Exercise: Pictures excluded, return the lines below from the first through the line holding "MB().box(*b).build('shelf_edge', MAT['black_metal'], bs)".

□ □ □ □ □

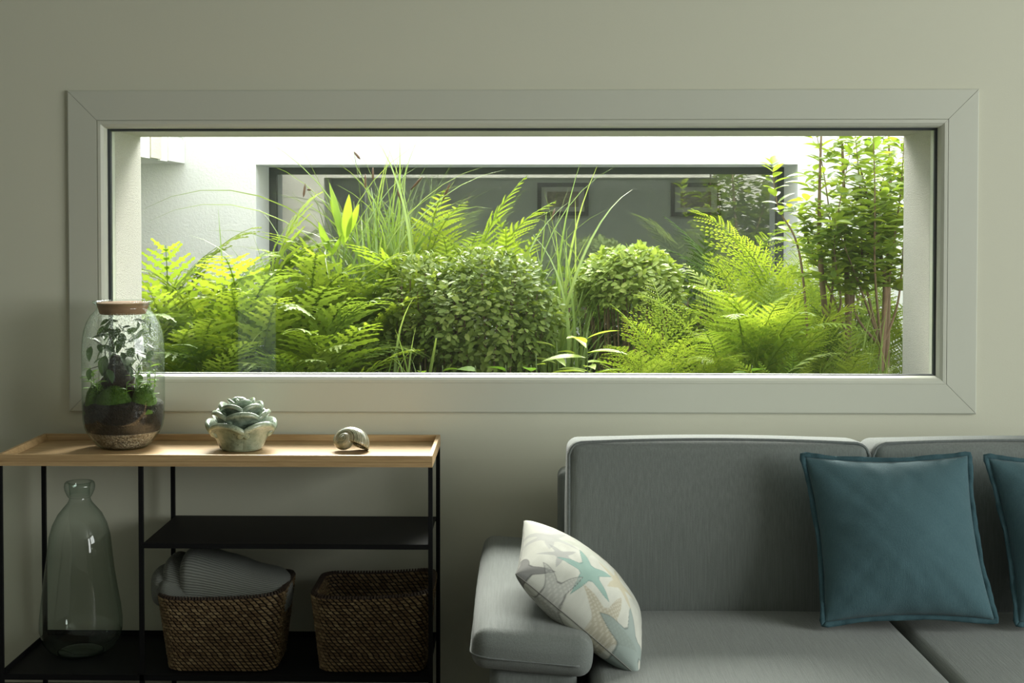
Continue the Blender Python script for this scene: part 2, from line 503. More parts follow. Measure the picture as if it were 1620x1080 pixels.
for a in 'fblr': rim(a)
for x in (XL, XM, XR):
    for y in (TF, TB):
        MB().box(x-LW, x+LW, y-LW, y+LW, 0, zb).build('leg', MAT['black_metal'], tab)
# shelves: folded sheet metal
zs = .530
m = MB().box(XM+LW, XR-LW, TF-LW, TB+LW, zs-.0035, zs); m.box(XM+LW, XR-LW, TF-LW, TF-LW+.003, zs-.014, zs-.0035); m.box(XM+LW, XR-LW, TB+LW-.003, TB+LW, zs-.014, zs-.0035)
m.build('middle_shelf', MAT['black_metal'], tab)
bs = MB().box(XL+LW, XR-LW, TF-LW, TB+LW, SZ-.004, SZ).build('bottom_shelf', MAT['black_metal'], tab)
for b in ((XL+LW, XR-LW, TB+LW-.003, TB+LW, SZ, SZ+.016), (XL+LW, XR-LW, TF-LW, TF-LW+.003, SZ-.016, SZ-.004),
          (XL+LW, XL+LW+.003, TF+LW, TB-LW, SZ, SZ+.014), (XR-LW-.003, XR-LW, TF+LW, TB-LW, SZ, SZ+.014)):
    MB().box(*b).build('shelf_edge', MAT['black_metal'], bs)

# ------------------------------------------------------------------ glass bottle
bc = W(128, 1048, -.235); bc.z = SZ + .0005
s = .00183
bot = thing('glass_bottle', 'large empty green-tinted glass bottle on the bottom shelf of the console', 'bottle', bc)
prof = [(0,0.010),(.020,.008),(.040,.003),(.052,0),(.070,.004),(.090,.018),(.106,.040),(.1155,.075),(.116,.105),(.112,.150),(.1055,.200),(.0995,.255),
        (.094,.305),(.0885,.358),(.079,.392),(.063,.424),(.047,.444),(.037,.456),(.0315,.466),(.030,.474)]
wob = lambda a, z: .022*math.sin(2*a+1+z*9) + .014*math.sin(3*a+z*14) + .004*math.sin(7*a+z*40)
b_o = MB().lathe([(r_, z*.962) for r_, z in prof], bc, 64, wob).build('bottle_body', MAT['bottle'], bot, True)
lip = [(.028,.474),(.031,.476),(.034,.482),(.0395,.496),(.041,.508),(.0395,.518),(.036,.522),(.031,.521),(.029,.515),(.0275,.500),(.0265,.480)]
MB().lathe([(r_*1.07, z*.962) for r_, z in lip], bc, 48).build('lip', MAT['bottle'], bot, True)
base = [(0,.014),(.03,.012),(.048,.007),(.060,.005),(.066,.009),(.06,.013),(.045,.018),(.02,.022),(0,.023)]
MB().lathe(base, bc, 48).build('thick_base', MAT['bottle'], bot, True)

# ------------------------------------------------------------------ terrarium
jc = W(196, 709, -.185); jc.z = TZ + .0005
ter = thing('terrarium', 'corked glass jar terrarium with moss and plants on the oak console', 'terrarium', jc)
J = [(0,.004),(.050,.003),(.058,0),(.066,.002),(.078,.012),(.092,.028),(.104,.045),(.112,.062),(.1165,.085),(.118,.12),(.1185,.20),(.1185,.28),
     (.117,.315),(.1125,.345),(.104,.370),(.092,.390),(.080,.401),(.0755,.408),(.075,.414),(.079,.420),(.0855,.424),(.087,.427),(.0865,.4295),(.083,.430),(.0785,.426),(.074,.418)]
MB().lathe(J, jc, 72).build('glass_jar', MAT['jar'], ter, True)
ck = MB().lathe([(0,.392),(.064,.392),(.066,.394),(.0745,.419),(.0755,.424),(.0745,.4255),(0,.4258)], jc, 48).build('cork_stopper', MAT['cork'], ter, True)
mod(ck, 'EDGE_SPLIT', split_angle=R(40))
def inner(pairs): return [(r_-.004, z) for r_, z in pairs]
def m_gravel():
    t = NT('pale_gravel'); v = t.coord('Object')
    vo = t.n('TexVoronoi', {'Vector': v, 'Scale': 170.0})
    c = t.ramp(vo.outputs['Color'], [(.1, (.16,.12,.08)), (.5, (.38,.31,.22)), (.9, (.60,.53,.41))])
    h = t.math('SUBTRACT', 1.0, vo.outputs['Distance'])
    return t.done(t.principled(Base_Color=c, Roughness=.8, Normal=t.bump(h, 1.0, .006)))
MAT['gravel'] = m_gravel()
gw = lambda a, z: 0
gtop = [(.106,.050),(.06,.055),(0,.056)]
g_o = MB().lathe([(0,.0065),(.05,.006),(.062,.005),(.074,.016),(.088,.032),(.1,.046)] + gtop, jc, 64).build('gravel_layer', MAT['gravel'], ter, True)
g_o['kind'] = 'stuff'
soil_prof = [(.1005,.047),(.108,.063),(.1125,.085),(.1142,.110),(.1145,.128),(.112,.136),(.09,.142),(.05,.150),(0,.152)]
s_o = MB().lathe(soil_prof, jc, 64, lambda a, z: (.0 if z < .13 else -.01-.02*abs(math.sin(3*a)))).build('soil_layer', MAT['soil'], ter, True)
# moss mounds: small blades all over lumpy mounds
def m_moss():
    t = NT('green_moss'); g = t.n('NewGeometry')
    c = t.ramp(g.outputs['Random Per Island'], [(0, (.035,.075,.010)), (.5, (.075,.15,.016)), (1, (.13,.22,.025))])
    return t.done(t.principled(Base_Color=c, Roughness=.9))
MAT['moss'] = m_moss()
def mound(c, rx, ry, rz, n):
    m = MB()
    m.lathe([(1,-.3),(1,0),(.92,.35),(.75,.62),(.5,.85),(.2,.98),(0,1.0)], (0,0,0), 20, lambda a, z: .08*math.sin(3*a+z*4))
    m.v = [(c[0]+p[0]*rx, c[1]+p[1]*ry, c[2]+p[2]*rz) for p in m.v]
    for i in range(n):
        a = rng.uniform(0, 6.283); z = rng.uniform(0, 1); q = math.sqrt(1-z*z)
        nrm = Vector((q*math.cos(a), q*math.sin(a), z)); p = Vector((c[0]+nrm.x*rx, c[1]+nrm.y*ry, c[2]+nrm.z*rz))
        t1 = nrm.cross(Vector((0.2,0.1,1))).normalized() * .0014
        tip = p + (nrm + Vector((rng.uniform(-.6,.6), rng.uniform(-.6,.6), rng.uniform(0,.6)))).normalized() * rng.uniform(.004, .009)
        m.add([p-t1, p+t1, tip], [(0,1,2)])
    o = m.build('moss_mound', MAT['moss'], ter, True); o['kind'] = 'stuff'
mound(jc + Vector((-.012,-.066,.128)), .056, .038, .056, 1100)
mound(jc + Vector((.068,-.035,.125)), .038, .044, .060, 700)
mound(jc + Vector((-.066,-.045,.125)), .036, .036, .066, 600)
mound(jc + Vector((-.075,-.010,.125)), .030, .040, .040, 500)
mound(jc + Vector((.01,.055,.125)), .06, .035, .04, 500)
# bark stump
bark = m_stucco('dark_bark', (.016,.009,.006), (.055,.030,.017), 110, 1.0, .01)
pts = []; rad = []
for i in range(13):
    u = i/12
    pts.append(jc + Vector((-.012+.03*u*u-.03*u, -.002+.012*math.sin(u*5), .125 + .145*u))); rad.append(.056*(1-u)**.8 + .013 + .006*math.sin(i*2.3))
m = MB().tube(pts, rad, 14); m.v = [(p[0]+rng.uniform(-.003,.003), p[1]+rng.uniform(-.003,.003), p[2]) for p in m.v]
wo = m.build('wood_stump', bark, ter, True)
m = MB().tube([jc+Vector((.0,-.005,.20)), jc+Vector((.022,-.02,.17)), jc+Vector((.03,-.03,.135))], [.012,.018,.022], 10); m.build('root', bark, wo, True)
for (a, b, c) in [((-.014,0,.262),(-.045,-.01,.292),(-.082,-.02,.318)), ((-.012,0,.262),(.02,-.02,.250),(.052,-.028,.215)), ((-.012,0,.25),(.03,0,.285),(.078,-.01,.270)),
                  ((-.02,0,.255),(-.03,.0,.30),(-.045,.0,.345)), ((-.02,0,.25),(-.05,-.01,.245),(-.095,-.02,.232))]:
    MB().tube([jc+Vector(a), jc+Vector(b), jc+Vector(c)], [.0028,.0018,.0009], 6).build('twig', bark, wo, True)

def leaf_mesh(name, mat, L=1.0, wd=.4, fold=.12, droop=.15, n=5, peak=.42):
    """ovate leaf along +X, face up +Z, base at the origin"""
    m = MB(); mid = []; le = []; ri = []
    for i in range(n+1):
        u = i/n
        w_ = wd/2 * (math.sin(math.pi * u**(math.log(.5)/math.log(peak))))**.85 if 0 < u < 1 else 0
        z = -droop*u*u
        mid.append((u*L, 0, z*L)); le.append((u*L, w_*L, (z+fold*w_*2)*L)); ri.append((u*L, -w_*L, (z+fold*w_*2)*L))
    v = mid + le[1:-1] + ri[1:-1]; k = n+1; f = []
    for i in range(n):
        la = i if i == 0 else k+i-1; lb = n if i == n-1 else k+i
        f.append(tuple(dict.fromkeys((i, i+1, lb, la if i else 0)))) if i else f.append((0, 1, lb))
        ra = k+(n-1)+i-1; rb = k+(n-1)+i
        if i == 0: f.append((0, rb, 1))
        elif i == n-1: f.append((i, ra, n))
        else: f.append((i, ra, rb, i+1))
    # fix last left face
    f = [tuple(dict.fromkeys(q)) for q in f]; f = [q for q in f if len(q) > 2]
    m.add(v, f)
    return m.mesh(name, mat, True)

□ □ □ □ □

Reply:
Continue the Blender Python script for this scene: part 2, from line 503. More parts follow. Measure the picture as if it were 1620x1080 pixels.
for a in 'fblr': rim(a)
for x in (XL, XM, XR):
    for y in (TF, TB):
        MB().box(x-LW, x+LW, y-LW, y+LW, 0, zb).build('leg', MAT['black_metal'], tab)
# shelves: folded sheet metal
zs = .530
m = MB().box(XM+LW, XR-LW, TF-LW, TB+LW, zs-.0035, zs); m.box(XM+LW, XR-LW, TF-LW, TF-LW+.003, zs-.014, zs-.0035); m.box(XM+LW, XR-LW, TB+LW-.003, TB+LW, zs-.014, zs-.0035)
m.build('middle_shelf', MAT['black_metal'], tab)
bs = MB().box(XL+LW, XR-LW, TF-LW, TB+LW, SZ-.004, SZ).build('bottom_shelf', MAT['black_metal'], tab)
for b in ((XL+LW, XR-LW, TB+LW-.003, TB+LW, SZ, SZ+.016), (XL+LW, XR-LW, TF-LW, TF-LW+.003, SZ-.016, SZ-.004),
          (XL+LW, XL+LW+.003, TF+LW, TB-LW, SZ, SZ+.014), (XR-LW-.003, XR-LW, TF+LW, TB-LW, SZ, SZ+.014)):
    MB().box(*b).build('shelf_edge', MAT['black_metal'], bs)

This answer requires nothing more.